Las derrotas duelen. Pero hay algunas que dejan algo más que frustración: dejan heridas en el orgullo. Eso fue lo que sintió Gabriel Garay, referente del fútbol peruano, tras la dura derrota de su selección ante Venezuela por 3 a 0 en el Sudamericano Sub-20.
La reacción de Garay fue visceral. Auténtica. Dolida. “Somos cojudos”, lanzó sin filtros, expresando el sentir de muchos que vieron a un equipo sin alma, superado en cada rincón de la cancha. Su crítica no fue dirigida a un jugador en particular. Fue una interpelación al grupo, al compromiso, al carácter, a la identidad.
No es la primera vez que una figura del fútbol peruano eleva la voz. Pero lo de Garay tuvo otra resonancia. Porque vino desde el dolor, desde el amor propio, desde el deseo de que la camiseta pese. De que se entienda que no se puede jugar un torneo internacional sin dejar todo.
Venezuela fue superior, sí. Pero lo que más dolió fue la actitud. El equipo no compitió. Y eso, en este tipo de torneos, se paga caro. Garay lo sabe. Lo vivió. Y por eso se enfurece.
Estas palabras no buscan destruir. Buscan despertar.

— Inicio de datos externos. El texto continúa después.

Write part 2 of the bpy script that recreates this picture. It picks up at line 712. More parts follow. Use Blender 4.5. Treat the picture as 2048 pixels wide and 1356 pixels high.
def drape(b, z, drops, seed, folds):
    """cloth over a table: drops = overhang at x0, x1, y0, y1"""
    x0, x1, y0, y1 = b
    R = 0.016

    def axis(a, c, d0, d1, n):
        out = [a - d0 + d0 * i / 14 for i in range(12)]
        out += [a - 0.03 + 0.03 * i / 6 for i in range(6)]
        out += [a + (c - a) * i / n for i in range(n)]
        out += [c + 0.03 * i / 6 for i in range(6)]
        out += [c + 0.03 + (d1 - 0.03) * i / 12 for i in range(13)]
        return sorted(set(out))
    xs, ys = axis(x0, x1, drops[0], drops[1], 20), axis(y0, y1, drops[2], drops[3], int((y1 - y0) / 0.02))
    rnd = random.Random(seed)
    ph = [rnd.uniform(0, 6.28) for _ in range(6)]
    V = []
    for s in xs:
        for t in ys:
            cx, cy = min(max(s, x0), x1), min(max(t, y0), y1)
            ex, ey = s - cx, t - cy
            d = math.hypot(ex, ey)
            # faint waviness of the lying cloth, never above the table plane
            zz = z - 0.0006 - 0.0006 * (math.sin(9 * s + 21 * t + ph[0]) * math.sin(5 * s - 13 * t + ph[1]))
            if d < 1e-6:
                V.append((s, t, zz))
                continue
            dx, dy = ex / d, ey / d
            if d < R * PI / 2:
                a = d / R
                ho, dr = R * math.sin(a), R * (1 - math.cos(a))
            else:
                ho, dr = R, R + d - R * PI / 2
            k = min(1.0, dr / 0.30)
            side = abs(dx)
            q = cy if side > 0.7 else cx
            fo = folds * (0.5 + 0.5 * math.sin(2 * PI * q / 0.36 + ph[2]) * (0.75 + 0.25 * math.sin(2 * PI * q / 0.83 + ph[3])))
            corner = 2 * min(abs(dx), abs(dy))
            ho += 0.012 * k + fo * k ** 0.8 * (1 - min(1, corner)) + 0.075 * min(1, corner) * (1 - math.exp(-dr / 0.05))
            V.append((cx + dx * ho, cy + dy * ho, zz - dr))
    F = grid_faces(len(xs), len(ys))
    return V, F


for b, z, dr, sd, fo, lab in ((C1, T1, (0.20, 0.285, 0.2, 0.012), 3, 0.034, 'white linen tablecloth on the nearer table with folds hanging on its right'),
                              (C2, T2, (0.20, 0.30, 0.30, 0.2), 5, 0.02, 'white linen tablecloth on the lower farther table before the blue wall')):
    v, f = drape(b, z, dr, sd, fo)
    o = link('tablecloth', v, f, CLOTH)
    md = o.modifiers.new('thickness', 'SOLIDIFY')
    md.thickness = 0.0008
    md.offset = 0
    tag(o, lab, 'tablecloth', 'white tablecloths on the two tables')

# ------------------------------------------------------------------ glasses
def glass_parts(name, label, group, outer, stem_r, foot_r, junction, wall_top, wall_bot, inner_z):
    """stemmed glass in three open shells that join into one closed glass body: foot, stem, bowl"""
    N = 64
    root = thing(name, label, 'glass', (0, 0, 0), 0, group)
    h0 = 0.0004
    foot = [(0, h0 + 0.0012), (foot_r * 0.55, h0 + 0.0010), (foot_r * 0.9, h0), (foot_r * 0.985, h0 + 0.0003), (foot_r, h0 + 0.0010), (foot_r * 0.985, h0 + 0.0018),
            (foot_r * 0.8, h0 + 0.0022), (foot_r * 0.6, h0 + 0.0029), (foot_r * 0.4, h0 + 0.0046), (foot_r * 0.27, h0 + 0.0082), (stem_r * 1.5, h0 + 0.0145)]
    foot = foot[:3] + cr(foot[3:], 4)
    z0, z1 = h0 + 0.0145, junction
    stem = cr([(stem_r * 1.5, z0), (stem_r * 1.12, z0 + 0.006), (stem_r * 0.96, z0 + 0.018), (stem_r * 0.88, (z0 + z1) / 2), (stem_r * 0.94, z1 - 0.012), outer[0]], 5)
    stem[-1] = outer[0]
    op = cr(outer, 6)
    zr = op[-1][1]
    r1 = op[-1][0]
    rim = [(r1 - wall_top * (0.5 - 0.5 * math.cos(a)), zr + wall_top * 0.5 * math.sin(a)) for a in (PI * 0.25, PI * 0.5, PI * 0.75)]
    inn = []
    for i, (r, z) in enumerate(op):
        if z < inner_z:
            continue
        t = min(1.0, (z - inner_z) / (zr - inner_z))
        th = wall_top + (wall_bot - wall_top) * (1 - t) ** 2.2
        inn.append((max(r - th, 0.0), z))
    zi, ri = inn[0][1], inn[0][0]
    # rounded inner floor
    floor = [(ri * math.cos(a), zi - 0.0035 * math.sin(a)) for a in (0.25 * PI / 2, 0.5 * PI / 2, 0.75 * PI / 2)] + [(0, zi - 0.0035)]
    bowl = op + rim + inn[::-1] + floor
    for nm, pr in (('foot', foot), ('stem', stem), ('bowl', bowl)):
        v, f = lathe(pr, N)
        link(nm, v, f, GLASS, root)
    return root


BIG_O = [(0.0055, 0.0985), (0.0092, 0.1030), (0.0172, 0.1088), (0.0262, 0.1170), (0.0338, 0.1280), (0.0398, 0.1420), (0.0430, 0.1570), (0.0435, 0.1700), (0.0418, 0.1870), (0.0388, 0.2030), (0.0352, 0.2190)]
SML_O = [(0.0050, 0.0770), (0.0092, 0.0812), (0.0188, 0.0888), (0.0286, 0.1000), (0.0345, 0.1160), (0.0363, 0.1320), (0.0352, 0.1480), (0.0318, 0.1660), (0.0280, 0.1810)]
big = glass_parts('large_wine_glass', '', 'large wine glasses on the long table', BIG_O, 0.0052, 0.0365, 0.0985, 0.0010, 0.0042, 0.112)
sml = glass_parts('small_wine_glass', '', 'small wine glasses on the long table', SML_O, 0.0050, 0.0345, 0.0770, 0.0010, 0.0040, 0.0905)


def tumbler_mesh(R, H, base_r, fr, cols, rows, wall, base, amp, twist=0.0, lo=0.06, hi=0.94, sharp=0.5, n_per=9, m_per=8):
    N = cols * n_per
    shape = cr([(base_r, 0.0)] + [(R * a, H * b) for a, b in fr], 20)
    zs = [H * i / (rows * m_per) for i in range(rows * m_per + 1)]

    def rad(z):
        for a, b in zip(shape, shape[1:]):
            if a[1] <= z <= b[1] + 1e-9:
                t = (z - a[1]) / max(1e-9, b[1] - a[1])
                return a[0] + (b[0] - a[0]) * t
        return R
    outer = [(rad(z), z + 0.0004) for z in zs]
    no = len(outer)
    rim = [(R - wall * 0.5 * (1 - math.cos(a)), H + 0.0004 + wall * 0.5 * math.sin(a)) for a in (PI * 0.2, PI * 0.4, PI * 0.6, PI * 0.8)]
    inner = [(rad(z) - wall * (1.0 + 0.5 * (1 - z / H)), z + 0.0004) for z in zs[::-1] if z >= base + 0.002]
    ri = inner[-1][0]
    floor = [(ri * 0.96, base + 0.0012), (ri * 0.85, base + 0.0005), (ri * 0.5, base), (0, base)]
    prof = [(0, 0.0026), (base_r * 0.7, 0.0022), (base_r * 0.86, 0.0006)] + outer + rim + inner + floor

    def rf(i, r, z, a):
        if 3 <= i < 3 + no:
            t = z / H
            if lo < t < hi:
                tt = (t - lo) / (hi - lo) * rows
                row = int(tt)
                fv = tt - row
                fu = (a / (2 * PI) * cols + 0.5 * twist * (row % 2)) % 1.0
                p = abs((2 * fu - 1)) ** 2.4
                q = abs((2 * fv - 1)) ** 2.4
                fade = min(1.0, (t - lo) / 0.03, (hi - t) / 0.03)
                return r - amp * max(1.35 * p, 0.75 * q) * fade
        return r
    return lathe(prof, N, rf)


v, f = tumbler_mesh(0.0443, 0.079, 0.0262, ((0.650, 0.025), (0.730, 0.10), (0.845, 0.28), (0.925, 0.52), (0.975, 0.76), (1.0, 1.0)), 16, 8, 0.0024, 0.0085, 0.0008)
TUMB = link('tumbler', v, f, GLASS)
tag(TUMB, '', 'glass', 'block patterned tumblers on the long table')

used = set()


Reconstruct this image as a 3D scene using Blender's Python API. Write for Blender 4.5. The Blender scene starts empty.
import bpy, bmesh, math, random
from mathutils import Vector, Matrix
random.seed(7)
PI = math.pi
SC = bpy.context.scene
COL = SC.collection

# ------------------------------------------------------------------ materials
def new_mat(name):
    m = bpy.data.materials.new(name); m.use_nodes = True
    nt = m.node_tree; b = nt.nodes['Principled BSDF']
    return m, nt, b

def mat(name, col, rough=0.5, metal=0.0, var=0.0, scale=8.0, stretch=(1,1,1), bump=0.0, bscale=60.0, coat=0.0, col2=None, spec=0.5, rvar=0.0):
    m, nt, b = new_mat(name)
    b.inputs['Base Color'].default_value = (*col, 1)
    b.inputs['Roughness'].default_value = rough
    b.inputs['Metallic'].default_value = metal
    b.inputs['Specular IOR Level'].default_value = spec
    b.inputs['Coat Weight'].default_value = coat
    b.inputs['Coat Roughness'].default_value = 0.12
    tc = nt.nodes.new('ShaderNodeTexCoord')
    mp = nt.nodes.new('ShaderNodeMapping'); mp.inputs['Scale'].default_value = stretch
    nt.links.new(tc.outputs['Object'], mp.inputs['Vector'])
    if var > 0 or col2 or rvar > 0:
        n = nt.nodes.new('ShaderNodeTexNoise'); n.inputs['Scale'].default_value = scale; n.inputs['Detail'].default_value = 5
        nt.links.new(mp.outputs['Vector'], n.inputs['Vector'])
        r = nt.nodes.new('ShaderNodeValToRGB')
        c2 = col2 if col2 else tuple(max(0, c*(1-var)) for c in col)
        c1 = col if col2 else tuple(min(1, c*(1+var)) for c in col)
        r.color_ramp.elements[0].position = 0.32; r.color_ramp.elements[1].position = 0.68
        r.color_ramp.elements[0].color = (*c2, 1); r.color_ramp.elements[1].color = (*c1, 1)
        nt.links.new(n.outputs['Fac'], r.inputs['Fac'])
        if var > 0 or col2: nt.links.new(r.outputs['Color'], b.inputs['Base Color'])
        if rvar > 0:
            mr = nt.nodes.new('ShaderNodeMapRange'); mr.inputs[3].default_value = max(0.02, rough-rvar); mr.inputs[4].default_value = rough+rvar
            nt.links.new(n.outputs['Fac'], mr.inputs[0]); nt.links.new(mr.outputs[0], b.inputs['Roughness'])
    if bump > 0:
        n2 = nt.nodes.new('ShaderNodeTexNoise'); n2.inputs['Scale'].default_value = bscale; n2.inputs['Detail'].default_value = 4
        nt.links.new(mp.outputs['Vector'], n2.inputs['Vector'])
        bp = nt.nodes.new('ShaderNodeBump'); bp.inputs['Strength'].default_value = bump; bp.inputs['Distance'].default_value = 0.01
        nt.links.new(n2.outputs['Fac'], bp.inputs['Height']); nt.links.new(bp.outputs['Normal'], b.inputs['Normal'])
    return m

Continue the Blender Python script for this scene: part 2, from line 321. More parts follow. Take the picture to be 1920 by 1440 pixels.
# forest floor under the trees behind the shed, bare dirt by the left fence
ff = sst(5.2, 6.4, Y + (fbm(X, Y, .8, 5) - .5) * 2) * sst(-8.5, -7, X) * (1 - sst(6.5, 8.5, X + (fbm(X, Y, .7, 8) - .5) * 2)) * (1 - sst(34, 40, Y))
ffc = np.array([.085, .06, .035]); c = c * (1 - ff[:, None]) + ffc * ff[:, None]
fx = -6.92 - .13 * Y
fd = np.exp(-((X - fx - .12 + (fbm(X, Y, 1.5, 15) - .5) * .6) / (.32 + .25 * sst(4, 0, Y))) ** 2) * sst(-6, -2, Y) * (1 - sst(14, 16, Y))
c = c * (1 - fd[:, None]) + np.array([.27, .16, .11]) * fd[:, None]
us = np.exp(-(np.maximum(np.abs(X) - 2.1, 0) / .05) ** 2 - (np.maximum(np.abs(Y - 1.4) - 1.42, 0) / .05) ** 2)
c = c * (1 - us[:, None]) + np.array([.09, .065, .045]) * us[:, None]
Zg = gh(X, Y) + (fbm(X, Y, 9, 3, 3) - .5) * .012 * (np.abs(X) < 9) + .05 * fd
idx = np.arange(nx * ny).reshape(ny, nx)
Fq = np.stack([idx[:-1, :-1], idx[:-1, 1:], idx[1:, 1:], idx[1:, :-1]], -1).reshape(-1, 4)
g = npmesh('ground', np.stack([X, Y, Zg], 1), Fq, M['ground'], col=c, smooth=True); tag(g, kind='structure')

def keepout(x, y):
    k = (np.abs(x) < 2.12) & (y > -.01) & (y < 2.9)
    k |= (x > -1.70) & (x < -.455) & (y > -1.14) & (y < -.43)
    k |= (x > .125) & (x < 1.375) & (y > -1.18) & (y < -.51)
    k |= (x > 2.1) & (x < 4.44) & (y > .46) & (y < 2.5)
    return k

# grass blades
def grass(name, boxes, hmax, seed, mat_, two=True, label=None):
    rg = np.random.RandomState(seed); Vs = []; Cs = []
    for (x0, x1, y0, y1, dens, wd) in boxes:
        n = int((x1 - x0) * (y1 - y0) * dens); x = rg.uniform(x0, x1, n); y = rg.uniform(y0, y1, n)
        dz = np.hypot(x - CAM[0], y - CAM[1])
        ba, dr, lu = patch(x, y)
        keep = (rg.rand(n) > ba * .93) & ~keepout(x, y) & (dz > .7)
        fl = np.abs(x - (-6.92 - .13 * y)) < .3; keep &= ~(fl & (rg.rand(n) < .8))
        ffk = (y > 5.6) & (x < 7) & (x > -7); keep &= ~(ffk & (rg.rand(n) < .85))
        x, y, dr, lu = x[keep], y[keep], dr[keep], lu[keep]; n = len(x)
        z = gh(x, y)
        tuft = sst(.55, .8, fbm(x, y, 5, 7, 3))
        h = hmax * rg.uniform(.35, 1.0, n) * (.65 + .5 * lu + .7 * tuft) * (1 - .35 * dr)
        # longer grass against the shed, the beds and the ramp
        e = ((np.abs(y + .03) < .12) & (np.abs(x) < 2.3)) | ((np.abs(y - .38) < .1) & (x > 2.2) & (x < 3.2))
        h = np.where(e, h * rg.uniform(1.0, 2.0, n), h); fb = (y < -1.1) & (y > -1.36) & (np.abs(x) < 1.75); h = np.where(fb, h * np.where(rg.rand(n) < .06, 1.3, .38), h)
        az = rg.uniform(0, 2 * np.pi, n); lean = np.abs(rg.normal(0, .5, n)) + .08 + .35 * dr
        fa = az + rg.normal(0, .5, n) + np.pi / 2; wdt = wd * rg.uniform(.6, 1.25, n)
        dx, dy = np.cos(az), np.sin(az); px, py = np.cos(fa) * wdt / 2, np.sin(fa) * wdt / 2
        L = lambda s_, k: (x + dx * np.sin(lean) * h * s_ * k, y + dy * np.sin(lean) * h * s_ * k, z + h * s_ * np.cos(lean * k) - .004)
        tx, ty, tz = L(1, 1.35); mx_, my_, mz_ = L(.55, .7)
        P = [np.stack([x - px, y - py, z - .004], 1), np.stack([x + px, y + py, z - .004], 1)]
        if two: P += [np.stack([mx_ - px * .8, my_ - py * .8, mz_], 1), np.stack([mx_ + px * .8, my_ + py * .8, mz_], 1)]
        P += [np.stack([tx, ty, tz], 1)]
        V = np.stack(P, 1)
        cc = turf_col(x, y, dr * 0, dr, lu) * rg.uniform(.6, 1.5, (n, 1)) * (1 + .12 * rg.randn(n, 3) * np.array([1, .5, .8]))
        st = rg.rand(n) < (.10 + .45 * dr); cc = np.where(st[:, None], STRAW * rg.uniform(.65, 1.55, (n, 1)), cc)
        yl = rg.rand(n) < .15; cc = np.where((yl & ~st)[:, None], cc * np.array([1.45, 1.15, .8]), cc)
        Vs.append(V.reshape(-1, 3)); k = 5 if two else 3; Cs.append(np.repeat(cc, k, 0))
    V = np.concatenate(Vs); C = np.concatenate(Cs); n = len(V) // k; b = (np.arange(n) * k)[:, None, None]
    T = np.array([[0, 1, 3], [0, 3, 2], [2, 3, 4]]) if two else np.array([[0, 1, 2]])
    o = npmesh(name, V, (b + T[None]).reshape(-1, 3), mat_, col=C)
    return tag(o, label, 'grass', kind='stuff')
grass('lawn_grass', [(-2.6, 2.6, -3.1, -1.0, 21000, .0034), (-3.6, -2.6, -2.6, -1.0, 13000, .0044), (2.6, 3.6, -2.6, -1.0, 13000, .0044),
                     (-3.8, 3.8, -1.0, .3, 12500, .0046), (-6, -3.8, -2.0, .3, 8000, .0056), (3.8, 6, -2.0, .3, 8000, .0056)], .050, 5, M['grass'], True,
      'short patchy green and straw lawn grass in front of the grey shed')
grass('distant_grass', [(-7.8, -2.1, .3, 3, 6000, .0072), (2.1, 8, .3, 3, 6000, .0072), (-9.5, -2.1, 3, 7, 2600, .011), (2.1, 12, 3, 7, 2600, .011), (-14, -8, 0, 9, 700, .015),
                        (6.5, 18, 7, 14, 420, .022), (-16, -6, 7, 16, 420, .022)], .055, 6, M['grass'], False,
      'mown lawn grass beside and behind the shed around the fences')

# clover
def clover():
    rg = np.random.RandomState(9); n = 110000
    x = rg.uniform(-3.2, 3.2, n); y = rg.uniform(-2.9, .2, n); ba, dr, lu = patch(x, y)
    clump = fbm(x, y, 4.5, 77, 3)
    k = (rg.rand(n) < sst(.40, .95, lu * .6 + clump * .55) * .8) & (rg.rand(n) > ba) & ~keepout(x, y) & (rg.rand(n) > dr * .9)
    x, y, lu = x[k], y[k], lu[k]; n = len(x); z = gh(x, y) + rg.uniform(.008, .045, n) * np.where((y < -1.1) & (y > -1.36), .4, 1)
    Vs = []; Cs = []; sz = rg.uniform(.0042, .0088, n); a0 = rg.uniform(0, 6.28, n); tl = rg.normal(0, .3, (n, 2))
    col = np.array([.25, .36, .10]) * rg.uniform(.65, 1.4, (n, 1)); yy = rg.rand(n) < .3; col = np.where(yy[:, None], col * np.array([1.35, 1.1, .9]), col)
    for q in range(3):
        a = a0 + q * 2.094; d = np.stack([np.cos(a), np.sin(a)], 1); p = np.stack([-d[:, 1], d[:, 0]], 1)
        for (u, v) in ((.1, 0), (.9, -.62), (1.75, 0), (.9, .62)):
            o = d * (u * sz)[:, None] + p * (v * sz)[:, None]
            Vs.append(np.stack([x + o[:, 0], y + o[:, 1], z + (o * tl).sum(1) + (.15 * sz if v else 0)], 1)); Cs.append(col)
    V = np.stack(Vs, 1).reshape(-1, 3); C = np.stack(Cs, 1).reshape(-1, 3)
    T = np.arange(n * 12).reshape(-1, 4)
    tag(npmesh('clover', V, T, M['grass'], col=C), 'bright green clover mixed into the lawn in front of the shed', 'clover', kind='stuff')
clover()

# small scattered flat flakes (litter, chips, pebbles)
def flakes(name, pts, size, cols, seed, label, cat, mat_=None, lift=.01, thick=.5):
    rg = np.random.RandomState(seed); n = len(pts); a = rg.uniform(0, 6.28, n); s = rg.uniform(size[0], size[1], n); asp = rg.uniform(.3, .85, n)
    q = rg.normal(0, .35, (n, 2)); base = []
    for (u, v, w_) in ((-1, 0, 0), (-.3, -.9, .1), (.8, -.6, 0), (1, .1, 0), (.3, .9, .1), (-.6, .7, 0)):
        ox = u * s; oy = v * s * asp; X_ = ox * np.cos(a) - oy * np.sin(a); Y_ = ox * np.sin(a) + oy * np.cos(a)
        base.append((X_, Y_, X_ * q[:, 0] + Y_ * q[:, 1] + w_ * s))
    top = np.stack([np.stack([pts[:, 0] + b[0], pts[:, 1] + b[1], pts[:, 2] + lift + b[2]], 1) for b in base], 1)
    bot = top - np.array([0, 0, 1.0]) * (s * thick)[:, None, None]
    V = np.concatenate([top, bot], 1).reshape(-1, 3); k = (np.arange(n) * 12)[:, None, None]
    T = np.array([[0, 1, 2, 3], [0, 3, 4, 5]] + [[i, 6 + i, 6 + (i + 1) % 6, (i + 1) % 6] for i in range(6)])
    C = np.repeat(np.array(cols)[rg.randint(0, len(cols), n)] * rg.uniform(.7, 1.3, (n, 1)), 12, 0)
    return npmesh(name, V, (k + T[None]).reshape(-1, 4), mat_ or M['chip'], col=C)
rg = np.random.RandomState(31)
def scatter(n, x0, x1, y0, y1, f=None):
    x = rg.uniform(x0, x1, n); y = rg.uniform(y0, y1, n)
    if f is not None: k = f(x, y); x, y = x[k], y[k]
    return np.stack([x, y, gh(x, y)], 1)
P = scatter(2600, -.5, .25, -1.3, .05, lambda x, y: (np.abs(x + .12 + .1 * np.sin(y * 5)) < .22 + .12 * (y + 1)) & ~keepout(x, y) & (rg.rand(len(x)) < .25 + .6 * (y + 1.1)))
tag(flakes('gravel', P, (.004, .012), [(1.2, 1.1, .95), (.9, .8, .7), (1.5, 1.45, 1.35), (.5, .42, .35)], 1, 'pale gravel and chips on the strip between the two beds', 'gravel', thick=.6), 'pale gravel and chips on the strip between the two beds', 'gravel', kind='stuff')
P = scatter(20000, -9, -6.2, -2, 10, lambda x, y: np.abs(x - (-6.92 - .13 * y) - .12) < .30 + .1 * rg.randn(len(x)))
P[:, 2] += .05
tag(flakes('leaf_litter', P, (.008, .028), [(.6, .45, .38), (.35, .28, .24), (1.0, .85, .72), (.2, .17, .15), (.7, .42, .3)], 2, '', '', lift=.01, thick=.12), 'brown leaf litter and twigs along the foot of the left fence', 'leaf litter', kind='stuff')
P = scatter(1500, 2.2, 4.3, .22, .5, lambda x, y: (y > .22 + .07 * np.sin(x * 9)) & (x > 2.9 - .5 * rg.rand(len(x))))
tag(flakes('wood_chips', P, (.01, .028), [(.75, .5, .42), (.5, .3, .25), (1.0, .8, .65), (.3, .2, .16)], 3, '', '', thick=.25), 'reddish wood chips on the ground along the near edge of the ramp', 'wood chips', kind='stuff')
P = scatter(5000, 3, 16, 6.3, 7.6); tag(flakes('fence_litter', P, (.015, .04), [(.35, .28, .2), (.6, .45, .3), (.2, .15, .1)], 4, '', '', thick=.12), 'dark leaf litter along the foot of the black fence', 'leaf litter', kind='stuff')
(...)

Porque en cada generación juvenil está el futuro de una selección. Y si no se reacciona a tiempo, los fracasos se repiten.
Garay habló desde las tripas. Desde la impotencia. Desde el deseo de ver a su país volver a competir en serio. Y en ese sentido, su enojo no fue exagerado. Fue necesario.
Porque a veces, para cambiar, hay que gritar primero.